Commenting on the US Senate’s recent resolution on Georgia, Medvedev blames it on the “taste preferences of certain over-aged members of the Senate” (“prestarelyie,” a semi-derogatory adjective), whose resolution “leaves me indifferent.” He seems unaware that the resolution passed unanimously with 100 votes, and unconcerned about offending the US Congress, ahead of other votes of interest to Russia. The resolution, citing Georgia’s territorial integrity and internationally recognized borders, calls on Russia to withdraw its troops from the country.

Medvedev blames the United States for having encouraged Georgia to risk a war with Russia in 2008. He recalls that Condoleezza Rice, the then US Secretary of State, had visited Tbilisi only four weeks before the war. “I am almost fully convinced that it was then that this idea took shape,” Medvedev now avers, citing no evidence and ignoring strong counter-evidence to this claim (see EDM, August 10). This president-lawyer resorts to “post hoc ergo propter hoc” (“after this, therefore because of this,” equating sequence with causality) to shift the blame for Russia’s invasion of Georgia.
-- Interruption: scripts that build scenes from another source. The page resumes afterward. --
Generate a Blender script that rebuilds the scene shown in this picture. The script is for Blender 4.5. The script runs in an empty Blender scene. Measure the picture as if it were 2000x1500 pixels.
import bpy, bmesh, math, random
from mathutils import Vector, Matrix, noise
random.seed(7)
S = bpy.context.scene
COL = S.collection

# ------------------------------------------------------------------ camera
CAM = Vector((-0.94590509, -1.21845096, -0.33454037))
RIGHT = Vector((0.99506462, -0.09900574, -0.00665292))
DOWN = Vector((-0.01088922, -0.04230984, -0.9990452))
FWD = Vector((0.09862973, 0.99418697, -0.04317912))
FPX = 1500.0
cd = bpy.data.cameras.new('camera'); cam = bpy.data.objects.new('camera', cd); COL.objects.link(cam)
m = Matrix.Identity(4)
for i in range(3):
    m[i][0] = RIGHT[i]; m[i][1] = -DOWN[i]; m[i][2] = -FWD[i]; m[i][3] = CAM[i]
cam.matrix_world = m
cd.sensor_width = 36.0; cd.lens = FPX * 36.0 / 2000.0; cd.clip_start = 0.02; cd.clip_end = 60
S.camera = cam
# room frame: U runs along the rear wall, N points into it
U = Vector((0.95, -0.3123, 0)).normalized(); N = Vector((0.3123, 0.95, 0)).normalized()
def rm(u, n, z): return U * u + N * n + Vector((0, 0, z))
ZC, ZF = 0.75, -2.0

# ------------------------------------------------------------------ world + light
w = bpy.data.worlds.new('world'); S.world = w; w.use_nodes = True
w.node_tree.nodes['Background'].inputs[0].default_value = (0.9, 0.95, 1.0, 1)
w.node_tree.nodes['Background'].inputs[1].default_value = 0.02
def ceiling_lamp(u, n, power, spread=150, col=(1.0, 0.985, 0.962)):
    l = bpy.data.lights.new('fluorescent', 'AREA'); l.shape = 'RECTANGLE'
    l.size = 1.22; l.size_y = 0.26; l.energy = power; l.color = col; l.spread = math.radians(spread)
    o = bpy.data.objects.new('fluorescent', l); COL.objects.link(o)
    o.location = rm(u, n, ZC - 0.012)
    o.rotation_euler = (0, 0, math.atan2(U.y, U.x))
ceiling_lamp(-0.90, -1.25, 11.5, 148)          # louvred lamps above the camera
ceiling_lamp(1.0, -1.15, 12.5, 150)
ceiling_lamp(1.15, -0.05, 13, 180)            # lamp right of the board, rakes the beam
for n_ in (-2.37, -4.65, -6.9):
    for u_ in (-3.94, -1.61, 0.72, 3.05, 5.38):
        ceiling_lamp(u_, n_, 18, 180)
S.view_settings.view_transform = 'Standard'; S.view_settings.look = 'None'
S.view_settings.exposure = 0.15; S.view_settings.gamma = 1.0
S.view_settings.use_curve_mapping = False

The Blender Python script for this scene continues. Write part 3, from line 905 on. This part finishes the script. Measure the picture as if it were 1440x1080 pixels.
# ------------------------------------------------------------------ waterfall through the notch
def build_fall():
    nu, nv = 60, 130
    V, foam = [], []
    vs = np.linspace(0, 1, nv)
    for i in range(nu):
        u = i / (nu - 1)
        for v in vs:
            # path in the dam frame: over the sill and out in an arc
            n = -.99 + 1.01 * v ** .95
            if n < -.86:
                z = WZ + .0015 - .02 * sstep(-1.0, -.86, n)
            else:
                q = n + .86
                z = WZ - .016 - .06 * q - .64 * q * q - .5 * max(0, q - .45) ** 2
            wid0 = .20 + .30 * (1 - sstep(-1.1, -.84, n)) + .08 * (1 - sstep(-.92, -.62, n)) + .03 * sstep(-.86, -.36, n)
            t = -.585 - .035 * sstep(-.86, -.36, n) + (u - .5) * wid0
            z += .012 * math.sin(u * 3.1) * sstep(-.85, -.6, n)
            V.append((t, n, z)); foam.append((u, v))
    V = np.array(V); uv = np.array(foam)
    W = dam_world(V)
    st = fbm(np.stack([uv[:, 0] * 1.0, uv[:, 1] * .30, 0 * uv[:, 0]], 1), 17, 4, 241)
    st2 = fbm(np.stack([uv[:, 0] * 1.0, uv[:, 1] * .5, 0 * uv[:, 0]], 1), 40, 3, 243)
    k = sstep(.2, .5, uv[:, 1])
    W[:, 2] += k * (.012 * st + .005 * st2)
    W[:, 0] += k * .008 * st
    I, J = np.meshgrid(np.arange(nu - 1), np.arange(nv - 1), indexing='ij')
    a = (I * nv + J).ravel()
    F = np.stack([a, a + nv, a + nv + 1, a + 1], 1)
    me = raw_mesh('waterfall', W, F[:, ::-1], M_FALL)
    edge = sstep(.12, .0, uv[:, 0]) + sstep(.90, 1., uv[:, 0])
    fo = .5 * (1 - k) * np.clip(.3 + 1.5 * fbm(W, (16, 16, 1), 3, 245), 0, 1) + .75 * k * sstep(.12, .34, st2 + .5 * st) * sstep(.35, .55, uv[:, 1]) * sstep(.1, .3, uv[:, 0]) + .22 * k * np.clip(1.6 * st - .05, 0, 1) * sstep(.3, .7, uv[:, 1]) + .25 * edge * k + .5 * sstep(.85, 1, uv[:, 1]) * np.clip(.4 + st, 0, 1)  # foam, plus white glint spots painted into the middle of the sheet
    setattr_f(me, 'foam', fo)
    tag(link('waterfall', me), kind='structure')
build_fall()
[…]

With that theory, Medvedev feels all the more comfortable claiming credit for issuing the invasion orders. He recounts that he did so during the night of August 7-8 and checked only the next day with Prime Minister Vladimir Putin, who was attending the Olympic Games in Beijing. (Putin flew on August 9 to the operational headquarters in North Ossetia). Medvedev’s claim of paternity to the war is historically accurate; but his emphasis on it is a new element, intending to suggest that he can act independently of Putin.

According to Medvedev, Russia is in full compliance with the armistice terms brokered by President Sarkozy in Georgia (August-September 2008). Russian troops withdrew to their previous positions, albeit “the way Russia defined those positions.” In Medvedev’s interpretation, the armistice left Russia free to recognize Abkhazia and South Ossetia as “states” and deploy more troops there. Thus “the plan, Medvedev-Sarkozy, worked out, it stopped the war….The plan has been implemented one hundred percent.” Medvedev’s clinching argument, “I simply do not listen to other interpretations because I regard them as wrong,” will remind the French of Monsieur Prudhomme [cartoon character] with his tautology: “This is my view and I agree with it” (“c’est mon avis et je le partage”).

Retrospectively, Medvedev makes clear that Russia never honored Georgia’s territorial integrity. He even seems genuinely to fail to understand the problem. Thus he claims that Russian “peacekeeping” troops were “defending their land” in South Ossetia when they came under attack in 2008. He justifies Russia’s intervention in Abkhazia and South Ossetia on the grounds that “these territories had existed for a long time with their own governments, and had already declared their statehood” long before 2008. He mentions neither Russia’s official recognition of Georgia’s territorial integrity until 2008, nor Russia’s troops in the two territories despite that legal pretense. Oblivious to legal considerations, he claims that Georgia committed “aggression” in 2008 against Russia, South Ossetia, the “peacekeepers,” and against “our citizens” (i.e., South Ossetian residents “passportized” by Russia).

All this can serve to justify military occupation and ethnic cleansing; but it also reflects poor legal culture, reluctance to honor borders and sovereignties, and ultimately a Russian proprietary sense about territories and populations. Russia’s “recognition” of South Ossetia since 2008 seems as vague and conditional as the recognition of Georgia’s sovereignty prior to 2008. Asked whether South Ossetia might “join” the Russian Federation in the future, Medvedev replies: “We cannot now predict how things will develop. But there are no legal or factual prerequisites for it [joining] at this time.” Putin responded in a similar vein recently, to young supporters at Camp Seliger). Asked whether South Ossetia might enter the Russian Federation, Putin replied: too early to tell now, “the people will decide” (Interfax, August 1; Nezavisimaya Gazeta, August 3).

The Kremlin had initiated this interview for Medvedev to reach three major audiences (see above) on a well-calculated timing. The Russian president, however, seemed unable to capitalize on the opportunity with any of the target audiences.